Opinion: Facilitating Change Through Conjugation

Why Foreign Language Classes Will Change Your Life

Matt Bice

Spanish teacher Anna Nondorf teaches her spanish one class to speak about their classes.

Matt Bice

Many students tend to avoid taking a foreign language or just take it for the credit needed for capstone requirements. What these students don’t realize is the magnitude of benefits they are missing by doing this.

A foreign language class doesn’t teach you how to succeed in a career or how to write with perfect grammar. What a foreign language class teaches you is how to understand the language, the people, and communities where the language is spoken.

“We gain compassion and we can try to understand and have empathy towards other cultures by understanding how they live their world which can be different from our world,” said Spanish teacher Karen Detrixhe.
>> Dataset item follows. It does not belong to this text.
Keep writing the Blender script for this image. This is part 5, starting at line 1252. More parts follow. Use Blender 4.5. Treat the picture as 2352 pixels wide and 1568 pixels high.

During a foreign language class, teachers are not only there to facilitate the learning of syntax, grammar, and conjugation. They are also there to show you the culture you find in these places, whether it be Tuesday the Thirteenth or La Tomatina, both in Spain).

Learning the language is not only invaluable to the course, but it allows you to build connections with people who don’t speak English. This is seen often in the business world, as according to AOL, 64% of business executives speak two or more languages with about half of them speaking three. Business executives do this because they know companies will prefer to negotiate and communicate in their native tongue. An example of someone who does this is Mark Zuckerberg. He learned how to speak Mandarin knowing it was a major asset for expanding business overseas.

Foreign languages not only help you learn how to communicate and interact with people different from yourself, but it also provides the opportunity for major academic growth in all areas of study.

“There are a lot of benefits of learning a foreign language,” said Detrixhe. “Research has shown that cognitively you can expand your knowledge of not just your lexicon.”

College board had a study comparing average SAT scores to the years of a foreign language students had taken and found a positive correlation. As of 2016, students with no foreign language had an average critical reading score of 425 and an average math score of 452. Alternatively, students who had taken five or more years had an average critical reading score of 550 and an average math score of 576.

“There are many words, cognates that sound similar. English has a lot of Latin based language that tends to be of a higher register,” said Detrixhe.

One reason reading scores increased by an average of 125 for critical reading in 2016 from zero years to five or more years of a language may be the register of the words used on standardized testing.

You simply cannot ignore the benefits that can come from taking a foreign language course in combination with other curricular courses. I urge all of you to keep taking a foreign language for more than just the applied communications credit.